(18 september 2001)
‘Ik ben niks en ik doe niks. Eigenlijk doe ik nog veel te
veel. Ik ben bezig te versterven. Het beste is, dat ik maar stil zit, bewegen
en denken is goed voor domme menschen.’ Aan het woord is Nescio’s ‘Uitvreter’
Japi, en het kan niet anders of zijn woorden moeten in verband worden gebracht
met het nietsdoen waar Patricia de Martelaere het in Wereldvreemdheid voortdurend over heeft.
*
Je hebt er die de wereld één-op-één zien en je hebt er
anderen, de kunstenaars, die achter elke tak en achter elke steen en
uiteindelijk zelfs achter niets een
universum van mogelijkheden ontwaren: ‘Wij waren blij en uitbundig om niets, om
’t mooie weer, om de zonneschijn, om de lucht om ons heen, die wij ademden en
om de lucht boven ons, die wij zagen. Wij gingen uit om de wereld te veroveren,
alleen Hoyer geloofde daar niet aan, die wist niet beter dan datti op den
Zeeburgerdijk liep, bij de slachtplaats.’ (Nescio, Boven het dal, 16.)
*
Nescio is de auteur van enkele ongeëvenaarde bladzijden met
het mooiste proza uit de hele Nederlandse literatuur. Hij had een heel eigen
stem, het onwaarschijnlijk ritme waarmee hij als het ware uit de losse pols
zijn tafereeltjes penseelde is uit de duizend herkenbaar. Het levensgevoel dat
uit elk woord dat hij aan het papier heeft toevertrouwd, spreekt ons met zijn
laconieke sarcasme en milde mededogen nog steeds aan; in deze tijd van
onthaasting en postpostmodernisme stáát het om een kijk op de wereld te hebben
die het midden houdt tussen Prediker en Epicurus. Nescio dus. De man die tegen
het eind van zijn leven schreef: ‘ik heb nooit “talent” gehad. Ik schreef zoo
maar, zonder er iets bij te denken. “Verzinnen” kon ik nooit wat.’ En
inderdaad: hij vertelde altijd hetzelfde verhaal. Van hoe hij het allemaal wel
anders had gewild maar dat het er nooit van gekomen was. En van hoe de wereld –
en in Nescio’s geval was dat, afgezien van het verre Bangkok waar hij tussen
negen en vijf op kantoor handel mee dreef: Nederland, de klei, de polders, het
water, en af en toe een grote rode winterzon daarboven – hoe de wereld dus
veranderde en nooit meer zou zijn wat ze ooit was geweest. Het is een beetje
zielig, al bij al. Zeker tegenover Nescio’s Natuurdagboek,
een lijvige verzameling wandelnotities, sta ik kritisch. Het lijkt mij zo op
het eerste gezicht niet méér dan een compilatie van neurotisch bijgehouden
waarnemingen: opgeschreven om toch iets te hebben om zich aan vast te klampen.

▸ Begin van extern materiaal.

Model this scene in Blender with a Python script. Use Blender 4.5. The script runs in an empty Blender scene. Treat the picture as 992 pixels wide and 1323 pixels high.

Daar heeft Nescio zelf wellicht veel aan gehad, maar de bewonderaars van Titaantjes en De uitvreter blijven op hun honger zitten. Pijpjes rokend geleund
tegen een boom aan de waterkant: het is niet echt wat je noemt inspirerend.
‘Al wandelend overdenkt hij de pracht der natuur, “…die op
onze aarde in haar door de meeste menschen achteloos voorbijgegane uitingen zoo
verwonderlijk schoon is”.’ (Wim Wennekes, Nescio citerend, in Het Nederland van Nescio, 14.) Wennekes
monografietje lezend, bekruipt mij de vervelende indruk dat die hele Nescio,
weliswaar een begenadigd stilist zijnde, toch ook een vervelende knorpot moet geweest
zijn, een die in plaats van, naast De
uitvreter en Titaantjes, nog
andere meesterwerken aan de Nederlandse letteren toe te voegen, de laatste
decennia van zijn leven zoek maakte met vooral kniezen over het feit dat de
wereld er niet meer uitzag zoals in de tijd toen hij, Nescio, jong was.